Again with reference to our history books, it is the colonial project all over again about 200 years later, but still about Africa’s natural resources. The normalization of this avarice has created a circumstance where these absurdities are planned at international conferences and detailed in public documents. This particular plan was formulated at the IUCN World Conservation Congress in Marseille in 2021 and detailed in this document, replete with maps. They even have a black African woman on the cover to create the correct impression. This is far more elegant than the Berlin conference of 1884 which only featured white men, but it’s just the optics. Most Africans were excluded from the Marseille meeting just by the 1200 euros per person registration fee, and our ‘voice’ was therefore only heard through the compliant individuals who were sponsored by the organizers. This was followed by the African Protected Areas Congress held in Kigali in July 2022 organized by the same interests to hammer out the detailed implementation plans, under the banner “A Sustainable Future for Africa”. No such documents of plans have been created for any other continent, despite the fact that the Marseille meeting claimed to be a “world” conservation congress.

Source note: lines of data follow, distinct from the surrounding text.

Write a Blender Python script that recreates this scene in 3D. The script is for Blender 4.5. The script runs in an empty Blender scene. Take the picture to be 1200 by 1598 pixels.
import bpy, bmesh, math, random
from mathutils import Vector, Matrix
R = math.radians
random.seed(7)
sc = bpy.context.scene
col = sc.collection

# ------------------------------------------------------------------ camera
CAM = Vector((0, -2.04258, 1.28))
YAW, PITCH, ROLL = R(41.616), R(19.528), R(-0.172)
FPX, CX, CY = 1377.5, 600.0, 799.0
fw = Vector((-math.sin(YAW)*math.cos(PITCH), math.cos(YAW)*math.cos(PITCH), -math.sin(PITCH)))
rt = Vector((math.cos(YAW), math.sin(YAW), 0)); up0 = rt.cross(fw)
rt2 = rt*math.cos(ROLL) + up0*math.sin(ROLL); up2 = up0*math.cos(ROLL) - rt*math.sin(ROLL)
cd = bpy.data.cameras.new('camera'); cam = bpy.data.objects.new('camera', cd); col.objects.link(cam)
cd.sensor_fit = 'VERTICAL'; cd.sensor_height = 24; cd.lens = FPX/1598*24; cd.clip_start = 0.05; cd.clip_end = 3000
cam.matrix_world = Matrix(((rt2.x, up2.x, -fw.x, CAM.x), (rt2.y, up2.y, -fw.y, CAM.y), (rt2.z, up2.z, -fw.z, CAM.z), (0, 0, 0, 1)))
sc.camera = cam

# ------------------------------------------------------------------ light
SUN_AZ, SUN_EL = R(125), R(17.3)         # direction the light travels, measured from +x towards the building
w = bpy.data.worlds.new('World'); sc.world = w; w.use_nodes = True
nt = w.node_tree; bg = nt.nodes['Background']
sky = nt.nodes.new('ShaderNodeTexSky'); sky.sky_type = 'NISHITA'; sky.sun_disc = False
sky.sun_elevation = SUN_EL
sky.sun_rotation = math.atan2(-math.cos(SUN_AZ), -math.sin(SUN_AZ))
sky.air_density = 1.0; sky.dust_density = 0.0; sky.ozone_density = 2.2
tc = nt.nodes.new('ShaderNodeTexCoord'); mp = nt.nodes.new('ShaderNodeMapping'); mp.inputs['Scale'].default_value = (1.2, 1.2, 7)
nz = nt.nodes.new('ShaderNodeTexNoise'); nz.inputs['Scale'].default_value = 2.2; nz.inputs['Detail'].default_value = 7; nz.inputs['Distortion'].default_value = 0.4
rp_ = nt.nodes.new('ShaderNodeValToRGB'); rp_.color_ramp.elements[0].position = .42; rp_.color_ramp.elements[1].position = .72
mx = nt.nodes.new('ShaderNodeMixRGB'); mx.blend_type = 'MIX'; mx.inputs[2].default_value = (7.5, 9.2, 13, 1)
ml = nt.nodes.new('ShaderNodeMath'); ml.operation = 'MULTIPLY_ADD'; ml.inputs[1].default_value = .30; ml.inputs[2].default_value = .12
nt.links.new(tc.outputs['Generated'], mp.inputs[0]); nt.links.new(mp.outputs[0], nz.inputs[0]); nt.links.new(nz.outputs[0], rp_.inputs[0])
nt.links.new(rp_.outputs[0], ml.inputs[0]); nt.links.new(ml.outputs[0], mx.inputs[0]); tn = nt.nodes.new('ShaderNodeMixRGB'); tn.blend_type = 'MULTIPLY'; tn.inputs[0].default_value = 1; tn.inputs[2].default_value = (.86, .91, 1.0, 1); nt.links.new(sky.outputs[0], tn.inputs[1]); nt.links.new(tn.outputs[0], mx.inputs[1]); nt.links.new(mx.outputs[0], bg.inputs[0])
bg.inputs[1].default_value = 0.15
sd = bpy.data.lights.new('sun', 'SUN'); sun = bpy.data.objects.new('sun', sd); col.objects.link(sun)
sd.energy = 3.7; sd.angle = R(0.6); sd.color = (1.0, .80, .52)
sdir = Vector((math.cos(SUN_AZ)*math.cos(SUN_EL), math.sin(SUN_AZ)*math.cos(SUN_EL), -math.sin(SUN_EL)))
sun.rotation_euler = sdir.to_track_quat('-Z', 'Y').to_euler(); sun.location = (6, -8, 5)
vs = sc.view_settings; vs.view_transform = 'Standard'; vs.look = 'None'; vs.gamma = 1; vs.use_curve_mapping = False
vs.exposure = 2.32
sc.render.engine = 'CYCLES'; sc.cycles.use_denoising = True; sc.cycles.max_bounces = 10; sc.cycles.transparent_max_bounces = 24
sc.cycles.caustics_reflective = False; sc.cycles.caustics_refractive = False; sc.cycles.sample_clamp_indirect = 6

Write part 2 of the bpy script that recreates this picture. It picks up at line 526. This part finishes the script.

As Africans, it is imperative that our experiences with external interests lead to some accumulation of knowledge amongst our leadership because the notion that Western countries will hand over untold sums of money without expecting any returns is as absurd as the expectation that capitalism will provide solutions to environmental degradation. Africa needs to escape from the grip of its ‘exoticism’ in the West’s deranged gaze and chart its own resource conservation future. We can implement our own resource stewardship aims without reference to those who have none left if we tap the rich human resources we have. The first step to achieving this is recognizing that these global meetings aren’t intended to help us, but to maintain the existing western hegemonies over our conservation narrative.